ÇALUDA:” ÜLKEMİZDE SATILIK, PARAYLA YAYIN YAPAN BASIN ORGANLARI VAR”
“Bu ülkede satılmış, para karşılığı yayın yapan basın organları vardır. Gerek internet üzerinden gerekse görsel basın bunlarda bellidir diyen Çaluda, devamında ise şu ifadelere yer verdi: “Algı operasyonu yaparak en kötü ibareleri kullanarak haberler yaptılar. Ağır cezada yargılanacağımı, hapis cezası alacağımı, yolsuzluklarım varmış, siyasi hayatım bitmiş gibi başlıklar attılar. Ben her şeye rağmen kendimden emin ve temiz olduğumu bildiğim için dik durdum, bunların üzerine yürüdüm. Çünkü ben yüz kızartacak bir şey yapmadım. 13 Mart 2020 tarihinde Ağır Ceza’da ifademi verdim ve aklandım ve davayı savcılık geri çekmek zorunda kaldı. Çünkü siyasi bir baskı sonucu ben ağır cezaya gönderilmiştim.

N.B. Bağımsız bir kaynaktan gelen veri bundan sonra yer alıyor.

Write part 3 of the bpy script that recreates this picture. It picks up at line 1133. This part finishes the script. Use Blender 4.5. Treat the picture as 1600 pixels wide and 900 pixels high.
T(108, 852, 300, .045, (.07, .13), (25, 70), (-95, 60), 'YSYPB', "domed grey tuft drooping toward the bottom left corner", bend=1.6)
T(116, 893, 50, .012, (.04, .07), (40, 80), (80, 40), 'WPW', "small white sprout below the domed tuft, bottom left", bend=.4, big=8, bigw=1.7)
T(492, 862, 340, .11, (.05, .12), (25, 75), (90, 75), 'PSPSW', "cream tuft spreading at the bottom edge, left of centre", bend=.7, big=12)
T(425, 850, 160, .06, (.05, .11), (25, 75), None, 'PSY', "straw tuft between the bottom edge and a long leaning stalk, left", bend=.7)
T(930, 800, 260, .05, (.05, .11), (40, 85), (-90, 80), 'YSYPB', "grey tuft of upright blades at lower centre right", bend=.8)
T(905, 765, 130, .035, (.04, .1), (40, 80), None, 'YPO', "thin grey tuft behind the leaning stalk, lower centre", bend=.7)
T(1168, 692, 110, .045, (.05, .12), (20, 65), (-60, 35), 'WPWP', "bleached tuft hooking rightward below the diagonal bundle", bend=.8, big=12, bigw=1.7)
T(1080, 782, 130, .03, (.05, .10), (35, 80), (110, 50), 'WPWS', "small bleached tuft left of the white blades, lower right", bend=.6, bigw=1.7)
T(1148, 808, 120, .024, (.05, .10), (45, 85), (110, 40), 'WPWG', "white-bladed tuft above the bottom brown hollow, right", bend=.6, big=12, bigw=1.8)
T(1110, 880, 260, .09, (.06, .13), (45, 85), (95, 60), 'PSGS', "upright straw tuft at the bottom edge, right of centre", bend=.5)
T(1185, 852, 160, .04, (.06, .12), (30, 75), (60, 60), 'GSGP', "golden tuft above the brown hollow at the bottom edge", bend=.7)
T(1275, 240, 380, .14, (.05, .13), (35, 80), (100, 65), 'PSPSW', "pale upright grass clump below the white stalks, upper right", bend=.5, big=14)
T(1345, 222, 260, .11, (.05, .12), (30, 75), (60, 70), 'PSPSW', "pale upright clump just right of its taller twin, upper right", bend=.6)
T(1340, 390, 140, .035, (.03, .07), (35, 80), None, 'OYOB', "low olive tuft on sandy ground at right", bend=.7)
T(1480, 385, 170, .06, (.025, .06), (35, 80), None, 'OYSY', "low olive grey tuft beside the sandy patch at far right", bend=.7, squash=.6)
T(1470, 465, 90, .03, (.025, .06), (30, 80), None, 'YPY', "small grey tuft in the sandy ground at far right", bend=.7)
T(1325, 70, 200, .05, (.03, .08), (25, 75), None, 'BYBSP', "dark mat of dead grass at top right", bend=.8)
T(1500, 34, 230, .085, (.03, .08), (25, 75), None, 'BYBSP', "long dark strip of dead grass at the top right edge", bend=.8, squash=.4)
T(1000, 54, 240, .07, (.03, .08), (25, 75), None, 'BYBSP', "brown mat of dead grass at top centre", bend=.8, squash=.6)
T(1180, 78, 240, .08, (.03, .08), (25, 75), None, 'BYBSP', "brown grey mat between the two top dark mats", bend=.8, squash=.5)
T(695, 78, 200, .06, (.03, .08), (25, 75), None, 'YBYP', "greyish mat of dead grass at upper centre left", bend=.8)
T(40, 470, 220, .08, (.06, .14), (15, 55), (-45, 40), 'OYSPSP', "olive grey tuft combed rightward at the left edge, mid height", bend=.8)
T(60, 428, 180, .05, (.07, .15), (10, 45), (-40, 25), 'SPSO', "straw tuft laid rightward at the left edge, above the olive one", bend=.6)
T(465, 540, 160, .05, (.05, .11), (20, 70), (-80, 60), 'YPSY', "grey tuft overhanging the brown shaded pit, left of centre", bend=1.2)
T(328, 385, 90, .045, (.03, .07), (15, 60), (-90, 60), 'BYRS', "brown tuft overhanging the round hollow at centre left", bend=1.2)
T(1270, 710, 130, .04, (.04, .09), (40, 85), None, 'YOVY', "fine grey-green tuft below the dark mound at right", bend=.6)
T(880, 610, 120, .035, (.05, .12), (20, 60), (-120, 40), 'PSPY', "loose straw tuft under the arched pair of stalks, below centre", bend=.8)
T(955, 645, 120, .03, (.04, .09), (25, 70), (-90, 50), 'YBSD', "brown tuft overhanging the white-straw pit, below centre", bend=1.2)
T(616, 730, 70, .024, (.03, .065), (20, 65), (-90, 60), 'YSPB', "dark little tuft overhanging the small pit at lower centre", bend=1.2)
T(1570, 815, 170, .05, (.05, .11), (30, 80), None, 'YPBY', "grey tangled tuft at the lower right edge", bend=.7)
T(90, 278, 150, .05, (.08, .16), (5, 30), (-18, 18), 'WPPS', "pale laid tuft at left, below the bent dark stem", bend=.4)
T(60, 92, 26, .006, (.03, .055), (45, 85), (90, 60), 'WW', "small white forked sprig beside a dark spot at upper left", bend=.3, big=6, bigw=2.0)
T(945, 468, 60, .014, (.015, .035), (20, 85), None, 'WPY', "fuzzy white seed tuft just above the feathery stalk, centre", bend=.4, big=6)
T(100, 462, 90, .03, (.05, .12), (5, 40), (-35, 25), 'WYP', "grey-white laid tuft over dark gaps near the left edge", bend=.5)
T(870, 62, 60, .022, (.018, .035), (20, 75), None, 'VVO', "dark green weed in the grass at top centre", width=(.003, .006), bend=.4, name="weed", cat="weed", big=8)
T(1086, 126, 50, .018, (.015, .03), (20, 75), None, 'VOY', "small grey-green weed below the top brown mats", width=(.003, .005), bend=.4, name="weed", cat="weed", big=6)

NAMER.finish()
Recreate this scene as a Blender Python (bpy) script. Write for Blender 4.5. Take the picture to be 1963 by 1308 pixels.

Davalarımı yakından takip eden o gazeteciler beraat kararı verileceği günde salondaydılar. Ben dışarı çıktığımda benden açıklama alacaklar sanmıştım fakat yoktular. Neden beni manşete çeken, ağır ithamlarda bulunan o yayın organları bu beraat ettiğimin haberini duyurmadılar. Çünkü kalemi satılık ve parayla haber yapan organların mensuplarıydılar.”
“BAKAN OLARAK ATANDIĞIMDA SAYIN AKINCI BENİ BİR HAYDUT GİBİ GÖSTERDİ”
Dönemin başbakanı Sayın Ersin Tatar tarafından Çalışma Bakanlığı’na atanacağım zaman, dönemin Cumhurbaşkanı Sayın Akıncı beni bir haydut gibi göstererek siyaset yapmış ve toplumun önüne çıkarak ‘iki davalık bir şikâyeti, 37 ayrı davası olan bir adamı bakan yapacaklar’ gibi söylemlerde bulundu. Sayın Akıncı sen bunları söylerken lütfen davaların içeriğini de topluma söyle: Hırsızlık mı yaparım, Memleketi mi satardık, Paramı yerdik. Yüz kızartıcı suç muydu bunlar. Davanın içeriği neydi? Bakanlığa müracaat eden vatandaşın ön izinden muaf işlemi. Bu işlemler o dönemde yapılırdı. Daha önce de yapıldı. Bugün de yapılıyor. Evet, tüzüklerde biraz çiğnenme olmuş olabilir. Ama burada art niyet yoktu. Zaten bu dosya 5 yıl saklanmış. Ta ki Milletvekili olacağım dönem önüme çıkarıldı. Bu dava tamamen siyasi, kirli ellerin organizasyonuydu.
ÜLKENİN EN BÜYÜK PARTİSİ UBP’NİN KURULTAYA GİDERKEN TANSİYONUN YÜKSELMESİ NORMALDİR
UBP Lefke Milletvekili, Ekim’de yapılacak Ulusal Birlik Partisi kurultayını da değerlendirdi.: “Günler geçtikçe, kurultay yaklaştıkça tansiyonun çıkması normal. Ülkenin en büyük icraatçı bir partisi olduğu için. Başkanlık yarışı demek Başbakan demek, Cumhurbaşkanlığına giden yol demek. O yüzden atışmalar, zaman zaman tasvip etmesem de kırıcı olunması kaçınılmaz olacaktır. Ama her şeyden önemlisi Bu ülkenin kurucu partisi olan UBP kurultaya giderken yine demokratik bir çerçevede sandığa gidecektir.”